--- TASK REQUIREMENTS ---
Go through the data below and gather each line containing "scene".

--- SOURCE EXCERPT ---

------

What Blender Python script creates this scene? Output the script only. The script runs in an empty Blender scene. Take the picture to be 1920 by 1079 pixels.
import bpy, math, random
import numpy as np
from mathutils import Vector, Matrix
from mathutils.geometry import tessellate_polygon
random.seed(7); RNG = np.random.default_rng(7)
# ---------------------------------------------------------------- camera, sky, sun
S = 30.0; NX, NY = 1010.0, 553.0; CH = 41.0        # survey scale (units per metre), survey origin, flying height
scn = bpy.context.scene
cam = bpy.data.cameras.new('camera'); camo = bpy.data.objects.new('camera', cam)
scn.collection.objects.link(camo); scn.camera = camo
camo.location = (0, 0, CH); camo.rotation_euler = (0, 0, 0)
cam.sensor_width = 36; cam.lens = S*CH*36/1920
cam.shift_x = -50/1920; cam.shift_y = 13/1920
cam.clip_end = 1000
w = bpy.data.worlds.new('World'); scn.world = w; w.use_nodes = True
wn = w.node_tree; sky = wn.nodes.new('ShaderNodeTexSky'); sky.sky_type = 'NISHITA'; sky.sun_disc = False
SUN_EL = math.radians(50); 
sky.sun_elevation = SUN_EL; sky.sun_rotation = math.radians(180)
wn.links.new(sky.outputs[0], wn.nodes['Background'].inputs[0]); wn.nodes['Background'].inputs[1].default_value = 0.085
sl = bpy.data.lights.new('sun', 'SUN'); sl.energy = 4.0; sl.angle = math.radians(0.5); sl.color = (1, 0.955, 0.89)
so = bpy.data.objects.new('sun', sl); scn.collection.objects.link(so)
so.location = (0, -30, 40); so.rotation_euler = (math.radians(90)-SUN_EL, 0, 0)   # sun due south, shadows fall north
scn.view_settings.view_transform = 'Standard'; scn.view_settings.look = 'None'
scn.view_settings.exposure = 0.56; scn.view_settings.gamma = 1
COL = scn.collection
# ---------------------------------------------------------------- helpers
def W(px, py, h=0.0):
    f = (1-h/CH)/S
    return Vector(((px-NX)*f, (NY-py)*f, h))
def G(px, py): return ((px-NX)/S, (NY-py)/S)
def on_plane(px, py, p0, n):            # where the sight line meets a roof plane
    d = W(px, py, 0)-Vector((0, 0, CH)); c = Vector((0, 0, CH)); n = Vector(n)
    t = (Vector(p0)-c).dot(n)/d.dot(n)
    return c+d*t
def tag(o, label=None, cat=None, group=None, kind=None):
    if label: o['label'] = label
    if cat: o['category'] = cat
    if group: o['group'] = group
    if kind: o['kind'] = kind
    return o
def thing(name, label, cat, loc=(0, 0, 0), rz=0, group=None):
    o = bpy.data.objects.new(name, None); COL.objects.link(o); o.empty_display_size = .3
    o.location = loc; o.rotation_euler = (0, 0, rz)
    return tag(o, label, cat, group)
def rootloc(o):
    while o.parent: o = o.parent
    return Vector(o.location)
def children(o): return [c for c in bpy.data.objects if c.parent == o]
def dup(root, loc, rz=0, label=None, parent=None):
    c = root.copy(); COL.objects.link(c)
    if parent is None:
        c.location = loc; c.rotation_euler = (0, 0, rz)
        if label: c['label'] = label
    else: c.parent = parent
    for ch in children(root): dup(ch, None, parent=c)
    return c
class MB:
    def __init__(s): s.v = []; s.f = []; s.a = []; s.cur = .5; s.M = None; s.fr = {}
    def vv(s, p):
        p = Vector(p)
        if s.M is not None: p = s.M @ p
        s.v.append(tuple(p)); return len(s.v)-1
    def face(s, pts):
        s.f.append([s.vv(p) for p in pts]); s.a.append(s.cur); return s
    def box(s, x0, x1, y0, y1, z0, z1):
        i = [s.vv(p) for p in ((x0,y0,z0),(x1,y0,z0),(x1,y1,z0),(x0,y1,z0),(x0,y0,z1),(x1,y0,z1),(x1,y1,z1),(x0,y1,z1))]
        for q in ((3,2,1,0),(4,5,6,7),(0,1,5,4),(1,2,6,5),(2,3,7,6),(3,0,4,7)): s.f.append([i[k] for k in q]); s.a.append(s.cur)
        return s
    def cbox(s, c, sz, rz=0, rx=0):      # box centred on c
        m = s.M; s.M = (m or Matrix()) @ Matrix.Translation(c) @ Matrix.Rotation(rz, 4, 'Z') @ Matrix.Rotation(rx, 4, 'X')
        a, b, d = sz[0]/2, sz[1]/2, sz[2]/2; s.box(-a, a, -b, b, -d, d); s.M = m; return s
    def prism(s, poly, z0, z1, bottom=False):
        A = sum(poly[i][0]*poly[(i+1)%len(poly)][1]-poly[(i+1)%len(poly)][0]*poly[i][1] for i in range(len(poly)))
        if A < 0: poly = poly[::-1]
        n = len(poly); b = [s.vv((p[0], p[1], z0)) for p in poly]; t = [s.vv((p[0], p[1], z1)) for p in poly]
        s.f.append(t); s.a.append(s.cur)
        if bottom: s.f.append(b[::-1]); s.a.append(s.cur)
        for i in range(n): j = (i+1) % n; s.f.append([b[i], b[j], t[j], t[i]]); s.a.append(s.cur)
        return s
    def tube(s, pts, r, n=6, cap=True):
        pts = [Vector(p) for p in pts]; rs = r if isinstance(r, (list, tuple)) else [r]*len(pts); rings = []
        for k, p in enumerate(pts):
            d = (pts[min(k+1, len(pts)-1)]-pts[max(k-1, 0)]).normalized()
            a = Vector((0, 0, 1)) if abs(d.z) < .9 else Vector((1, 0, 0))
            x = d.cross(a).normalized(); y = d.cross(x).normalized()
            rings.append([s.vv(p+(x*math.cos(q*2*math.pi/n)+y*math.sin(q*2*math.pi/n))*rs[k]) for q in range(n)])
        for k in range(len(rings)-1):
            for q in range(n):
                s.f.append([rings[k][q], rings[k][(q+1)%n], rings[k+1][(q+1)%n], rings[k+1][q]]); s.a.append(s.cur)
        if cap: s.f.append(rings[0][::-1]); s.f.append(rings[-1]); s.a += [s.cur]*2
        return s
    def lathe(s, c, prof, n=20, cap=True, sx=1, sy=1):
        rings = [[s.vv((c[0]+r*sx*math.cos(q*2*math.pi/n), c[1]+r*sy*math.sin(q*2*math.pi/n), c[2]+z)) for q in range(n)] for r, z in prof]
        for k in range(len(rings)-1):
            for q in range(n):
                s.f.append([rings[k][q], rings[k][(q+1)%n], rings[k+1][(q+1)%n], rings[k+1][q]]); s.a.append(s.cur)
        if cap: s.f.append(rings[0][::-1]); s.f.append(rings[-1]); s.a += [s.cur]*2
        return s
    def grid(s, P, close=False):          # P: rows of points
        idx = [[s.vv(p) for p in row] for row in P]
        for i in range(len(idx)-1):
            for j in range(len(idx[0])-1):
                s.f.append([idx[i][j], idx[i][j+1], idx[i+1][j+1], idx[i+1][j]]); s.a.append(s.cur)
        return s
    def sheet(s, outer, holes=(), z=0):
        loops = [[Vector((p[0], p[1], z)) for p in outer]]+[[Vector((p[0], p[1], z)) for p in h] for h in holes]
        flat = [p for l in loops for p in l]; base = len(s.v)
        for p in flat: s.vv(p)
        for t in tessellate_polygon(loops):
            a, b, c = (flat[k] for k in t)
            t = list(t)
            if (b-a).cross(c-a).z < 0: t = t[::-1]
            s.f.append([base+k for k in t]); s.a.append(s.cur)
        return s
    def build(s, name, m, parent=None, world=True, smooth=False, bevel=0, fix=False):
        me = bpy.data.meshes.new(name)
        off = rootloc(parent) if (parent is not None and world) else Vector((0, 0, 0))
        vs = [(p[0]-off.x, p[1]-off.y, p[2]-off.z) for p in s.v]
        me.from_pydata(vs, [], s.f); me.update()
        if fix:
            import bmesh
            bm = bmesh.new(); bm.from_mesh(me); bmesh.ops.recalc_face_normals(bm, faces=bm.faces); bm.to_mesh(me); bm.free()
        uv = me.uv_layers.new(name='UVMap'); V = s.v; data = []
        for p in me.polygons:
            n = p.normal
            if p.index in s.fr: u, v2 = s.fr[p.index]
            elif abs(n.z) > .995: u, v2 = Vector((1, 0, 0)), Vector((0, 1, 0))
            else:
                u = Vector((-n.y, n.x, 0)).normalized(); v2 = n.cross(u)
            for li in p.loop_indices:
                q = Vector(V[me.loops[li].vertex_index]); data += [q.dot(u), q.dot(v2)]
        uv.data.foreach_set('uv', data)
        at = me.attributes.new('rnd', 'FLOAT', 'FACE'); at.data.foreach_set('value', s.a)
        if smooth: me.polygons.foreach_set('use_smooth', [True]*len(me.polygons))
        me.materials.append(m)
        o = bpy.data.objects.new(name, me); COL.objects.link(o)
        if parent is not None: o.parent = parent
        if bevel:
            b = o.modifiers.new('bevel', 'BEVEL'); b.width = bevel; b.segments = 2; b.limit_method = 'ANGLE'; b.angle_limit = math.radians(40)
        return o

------

--- TASK RESPONSE ---
What Blender Python script creates this scene? Output the script only. The script runs in an empty Blender scene. Take the picture to be 1920 by 1079 pixels.
scn = bpy.context.scene